The logic of Buffalo's at-large Common Council seats
by Bruce Jackson
Government in America is in a constant state of reform. That ongoing process of defining, refining, reviewing, revising and tuning is one of the reasons this republic, a continent wide, has survived. It is one of the reasons our cities have been able to cope with radical social, economic and technological changes. The most destructive kind of government is government that will not change, government that tries to force the people to adjust to it instead of it adjusting to the people.
That is the logic informing the current war over the size and constitution of Buffalo's Common Council. These are not only reasonable but necessary battles if cities like Buffalo are to survive, let alone prevail.
The question is always what change to make, not whether change shall occur. Change will occur, one way or another. But all change is not created equal. The wrong change can do more harm than doing nothing at all.
Removing all four at-large seats in the Buffalo Common Council is the wrong change. Abolishing those four seats is not simply an economic measure. It is a significant restructuring of the way government works in the city of Buffalo. All arguments that focus only on the possible dollar-savings to be achieved by abolishing all four at-large seats oversimplify and mislead.
Some history. By the end of the first quarter of 20th century government in Buffalo was a mess. Half the people in government, it seemed, was cutting deals and the only people not in on the profits were the ordinary citizens of Buffalo. When things got too awful, the city established the Kenefick Commission to figure out a way to get the various parts of the city's government to behave decently. The problem, the Commission decided, was that the city's system of checks and balances didn't work, so dysfunctional behaviors went unchecked and the whole system was sorely out of balance.
Just about all levels of government in the United States operate with some system of checks and balances. The Federal system has three equal components—legislative, executive, judiciary—each of which has a certain authority to influence or limit the behavior of the others. The Founders' decided that only a strong system of checks and balances could keep any one of the components from running amok and dragging the entire system down.
They weren't perfectionist fools. They knew that the quality or dedication of the people occupying those three realms might vary—sometimes the presidency or the courts or the legislature might be populated by men and women of great ability, sometimes they might be populated by incompetents and scoundrels. The task was to design a system that would transcend, or at least let the political system get through such times, such officeholders. The task was to create a system that was in itself stronger and more responsible than any of the individuals holding office within it. The country could survive incompetence and malfeasance, the Founders reasoned, so long as there was a system that the people could repopulate with officeholders who would do what they ought to be doing.
Which is what the Kenefick Commission concluded about Buffalo. They added a new element: at-large members, individuals who would be elected to the city's legislative body by the entire city. One of those at-large members would be the Council President. Their idea was that the at-large members would not be subject to the parochial demands of a district council seat. There wouldn't be enough at-large members to dominate the Council, but their presence would ensure a voice not susceptible to the kind of pressure a mayor can easily apply.

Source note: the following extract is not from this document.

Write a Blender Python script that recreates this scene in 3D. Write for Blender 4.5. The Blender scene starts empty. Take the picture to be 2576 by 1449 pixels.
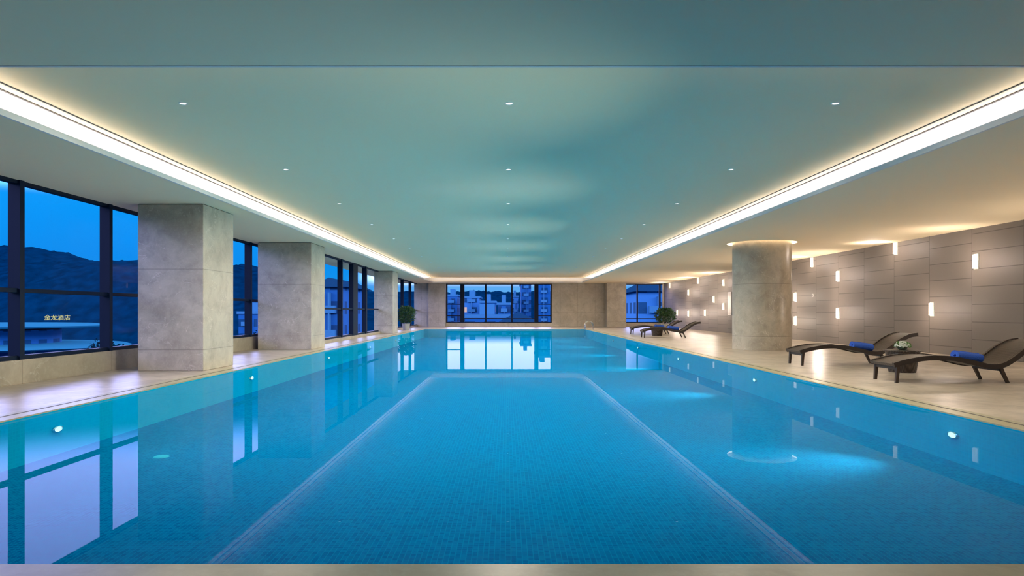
import bpy, bmesh, math, random
from mathutils import Vector, Matrix, noise
random.seed(7)
scene=bpy.context.scene
COL=scene.collection
scene.view_settings.view_transform='Standard'
scene.view_settings.look='None'
H=1.2; F=1717.0; VX=1275.0; VY=783.0
ZS=3.36; ZC=3.75

# ------------------------------------------------------------ node helpers
class NT:
    def __init__(s,nt): s.nt=nt
    def n(s,t,**k):
        nd=s.nt.nodes.new(t)
        for a,b in k.items(): setattr(nd,a,b)
        return nd
    def l(s,a,b): s.nt.links.new(a,b)
    def val(s,inp,v):
        if hasattr(v,'is_output') or isinstance(v,bpy.types.NodeSocket): s.l(v,inp)
        else: inp.default_value=v
    def math(s,op,a,b=0.0,c=0.0,clamp=False):
        m=s.n('ShaderNodeMath',operation=op,use_clamp=clamp)
        s.val(m.inputs[0],a); s.val(m.inputs[1],b); s.val(m.inputs[2],c)
        return m.outputs[0]
    def mix(s,f,a,b,blend='MIX'):
        m=s.n('ShaderNodeMix',data_type='RGBA',blend_type=blend)
        s.val(m.inputs[0],f); s.val(m.inputs[6],a); s.val(m.inputs[7],b)
        return m.outputs[2]
    def ramp(s,f,stops):
        r=s.n('ShaderNodeValToRGB')
        e=r.color_ramp.elements
        while len(e)<len(stops): e.new(0.5)
        for el,(p,c) in zip(e,stops):
            el.position=p; el.color=c if len(c)==4 else (*c,1)
        s.l(f,r.inputs[0]); return r.outputs[0]
    def noise(s,vec,scale,detail=4,rough=.5,dist=0):
        t=s.n('ShaderNodeTexNoise'); s.l(vec,t.inputs['Vector'])
        t.inputs['Scale'].default_value=scale; t.inputs['Detail'].default_value=detail
        t.inputs['Roughness'].default_value=rough; t.inputs['Distortion'].default_value=dist
        return t.outputs[0]
    def smooth(s,v,a,b):
        m=s.n('ShaderNodeMapRange',interpolation_type='SMOOTHSTEP'); s.l(v,m.inputs[0])
        m.inputs[1].default_value=a; m.inputs[2].default_value=b
        return m.outputs[0]
    def pos(s): return s.n('ShaderNodeNewGeometry').outputs['Position']
    def xyz(s,v):
        x=s.n('ShaderNodeSeparateXYZ'); s.l(v,x.inputs[0]); return x.outputs
    def line(s,c,period,off,w):
        a=s.math('ADD',c,-off); a=s.math('DIVIDE',a,period); a=s.math('FRACT',a)
        return s.math('LESS_THAN',a,w/period)
    def bump(s,h,st,d=.02):
        b=s.n('ShaderNodeBump'); b.inputs['Strength'].default_value=st; b.inputs['Distance'].default_value=d
        s.l(h,b.inputs['Height']); return b.outputs[0]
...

A member who represents a district has a responsibility to serve the people in that district, and is therefore in a difficult position if a mayor says,"You want that playground for the kids, then you vote my way on this bill turning that office building into parking lots." That leverage doesn't work on a council member who isn't responsible for bringing home playgrounds.
The Council President's job was particularly important in the Kenefick reconfiguration of Buffalo's government because the Council President would be a continuing position representing a city-wide constituency that could at least partially balance the mayor's position. At best, the two would work together and potentiate one another's offices; at least one could put a partial check on excesses by the other; at worst, both would be equally corrupt. So far as I know, only the third of those conditions has never happened in Buffalo.
Proposition One abolishes the position of Common Council President and the other three at-large seats. It thereby destroys any strong voice in city government other than the mayor's. The comptroller can check on improper spending of city money, but not on bad policy or harmful cronyism. Only the independently-elected Common Council President can do that.
Does the system work perfectly? Of course not. But we should differentiate a faulty system and human imperfection. If the system is faulty, then the system should of course be changed; if individuals aren't doing the job correctly, then we should elect other individuals who will. It's madness to mutilate the system because of dissatisfaction with an individual who is only a temporary occupant of an office. That's like demolishing a house because it needs new plumbing or paint.
Is there a viable alternative, some way to achieve economies in the Council without destroying the checks and balances the Kenefick Commission created 75 years ago?
Sure there is. The Citizens' Reapportionment Commission appointed by the Common Council and the mayor came up with a plan that would reduce the Council to eleven members by eliminating the city's most gerrymandered district and one of the at-large seats. The people of Buffalo were denied an opportunity to vote on that proposal because seven white members of the Common Council caucused and came up with an alternative plan that they rammed through.
Proposition One serves the interests of a small number of developers and corporations and politicians. It does not serve the people of Buffalo. It should be defeated at the polls and the people should be allowed to vote on the far more rational and fair plan developed by the Citizens' Reapportionment Commission.